Sunday, October 09, 2005

Oooh, Gwinch'in Woman




I'm sorry, I just can't handle these people who seem to buy their own PR. I am reading the latest Smithsonian article Native Alaskans Clash Over Cash - which discussed the challenges between the pro-development Inupiat and the pro-enviro lobby group Gwinch'in.

Let me state for the record that I have a natural bias here, because I heard Gwitch'in Spokeswoman Sarah James speak at AFN on the ANWR topic a decade ago and she creeped me out.

Now she is featured as in this Smithsonian article, going on about how the Gwitch'in "Never thought of ourselves as poor, because we are rich in our hearts." Hmmm, could it also be that check that you cash monthly from the anti-ANWR-lobbies?

C'mon now. I'm not just picking on Sara. It is waste deep ca-ca all over the glossy four-color spread. On the first page of the article it suggests that these guys are hunting caribou that were sighted by bush pilots two days earlier. What was fueling those planes?

The second page features a photo of Sara where in the background you can plainly see a crockpot and an electric fan. What is fueling the generation of that electricity?

Page three of the spread, Raymond Tritt is dressing a fallen bull on his caribou hunt right next to his dog sled. Nope. Snowmachine. What does that snowmachine run on?

Final page of the feature says it all. Charlie Swaney is quoted as saying, "everything we need, nature gives us." It hangs in the snow next to a photo of Swaney where he is carrying a rifle while hunting with guys decked in camouflage coats. Where in Arctic village did they grow those guns and cloth?
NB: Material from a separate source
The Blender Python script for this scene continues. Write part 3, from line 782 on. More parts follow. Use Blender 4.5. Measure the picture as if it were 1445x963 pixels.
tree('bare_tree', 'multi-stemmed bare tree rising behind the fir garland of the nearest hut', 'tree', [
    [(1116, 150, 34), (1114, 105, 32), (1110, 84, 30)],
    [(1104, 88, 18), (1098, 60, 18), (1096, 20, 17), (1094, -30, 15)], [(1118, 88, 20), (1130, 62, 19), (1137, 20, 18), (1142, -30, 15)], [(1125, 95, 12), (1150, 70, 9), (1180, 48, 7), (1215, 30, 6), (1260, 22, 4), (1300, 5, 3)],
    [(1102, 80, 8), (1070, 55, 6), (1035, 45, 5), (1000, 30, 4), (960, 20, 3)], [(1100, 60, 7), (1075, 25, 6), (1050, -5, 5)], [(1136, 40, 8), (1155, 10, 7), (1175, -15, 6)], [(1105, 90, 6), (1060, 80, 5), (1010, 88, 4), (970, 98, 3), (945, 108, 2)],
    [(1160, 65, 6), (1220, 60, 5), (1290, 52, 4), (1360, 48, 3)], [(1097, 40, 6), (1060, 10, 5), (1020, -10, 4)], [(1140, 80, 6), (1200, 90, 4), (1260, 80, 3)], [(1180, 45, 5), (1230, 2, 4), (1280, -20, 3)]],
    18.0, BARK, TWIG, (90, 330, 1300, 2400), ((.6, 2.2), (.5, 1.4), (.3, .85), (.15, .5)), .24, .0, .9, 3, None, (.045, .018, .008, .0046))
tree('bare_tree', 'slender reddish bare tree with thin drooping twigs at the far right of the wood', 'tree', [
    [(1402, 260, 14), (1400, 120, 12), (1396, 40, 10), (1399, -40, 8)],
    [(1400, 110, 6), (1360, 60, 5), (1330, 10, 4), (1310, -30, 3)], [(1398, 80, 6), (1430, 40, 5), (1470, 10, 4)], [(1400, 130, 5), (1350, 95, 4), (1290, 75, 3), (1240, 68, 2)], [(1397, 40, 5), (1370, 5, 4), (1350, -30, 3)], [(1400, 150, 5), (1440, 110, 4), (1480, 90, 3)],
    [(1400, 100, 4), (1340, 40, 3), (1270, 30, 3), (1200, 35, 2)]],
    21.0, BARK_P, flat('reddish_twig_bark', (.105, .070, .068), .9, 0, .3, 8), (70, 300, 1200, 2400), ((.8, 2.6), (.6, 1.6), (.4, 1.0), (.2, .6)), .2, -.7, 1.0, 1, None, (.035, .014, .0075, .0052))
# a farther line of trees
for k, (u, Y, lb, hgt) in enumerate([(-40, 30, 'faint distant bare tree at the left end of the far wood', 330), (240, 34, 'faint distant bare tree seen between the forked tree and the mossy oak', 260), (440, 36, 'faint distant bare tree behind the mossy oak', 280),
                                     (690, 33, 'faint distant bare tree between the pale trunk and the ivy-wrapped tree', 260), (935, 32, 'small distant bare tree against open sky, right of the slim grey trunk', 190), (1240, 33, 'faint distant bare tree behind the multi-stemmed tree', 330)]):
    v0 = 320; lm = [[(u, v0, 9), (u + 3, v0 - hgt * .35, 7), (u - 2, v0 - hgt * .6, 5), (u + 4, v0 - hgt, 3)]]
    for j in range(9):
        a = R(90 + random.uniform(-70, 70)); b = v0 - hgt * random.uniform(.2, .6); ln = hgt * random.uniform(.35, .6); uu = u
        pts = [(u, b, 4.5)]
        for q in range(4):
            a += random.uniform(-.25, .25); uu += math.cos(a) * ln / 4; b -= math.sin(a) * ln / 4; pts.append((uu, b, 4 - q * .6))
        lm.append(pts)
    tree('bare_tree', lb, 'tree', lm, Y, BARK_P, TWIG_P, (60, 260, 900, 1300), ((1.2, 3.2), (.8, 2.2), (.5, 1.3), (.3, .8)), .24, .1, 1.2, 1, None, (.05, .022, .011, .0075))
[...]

This "NOT IN MY BACKYARD" mentality is not becoming of those who are touting themselves as enlightened spiritual beings. If you are living a traditional rural Alaskan lifestyle, and there are plenty of those that do, then you have room to talk, and I am more than willing to listen. But for those who enjoy the comforts of the oil age while complaining about the very industry that provides the relatively cush lifestyle that your ancestors only dreamed of...you have no voice.

To me you are like that unfortunate self-styled environmental crusader Laurie David. The eco-chic Hollywood enviromentalist who enjoys the (in)fame she has received for terrorizing people for driving gas-guzzling SUVs. The same woman who refuses to fly commerical, preferring her Gulfstream. One cross country trip in her G200 burns more fuel than a Hummer would in a year, but this doesn't seem to bother David at all.

Scott Wallace closes his piece by describing Arctic Village as "Junk heaps of discarded stoves, wrecked snowmobiles and rusted oil drums lie scattered about in the white tundra." Yeah, these folks are really living in-tune with a nature that they respect. Give me a break.

2 comments:

Morris said...

Sorry to hear about your dog. You can always buy another one.

Mr. Morris
Ask Morris

Dorene Lorenz said...

Somethings are more easily replaced than others. And easier to acquire.

Akela was one of those rare individuals that you are lucky to come across once in a lifetime, and I consider myself very blessed to have had that opportunity.

I was actually initially really excited to have a neighbor who operated a kennel, because I hoped it would offer me exposure to a rotating door of new puppies to fall in love with...but those hopes never materialized.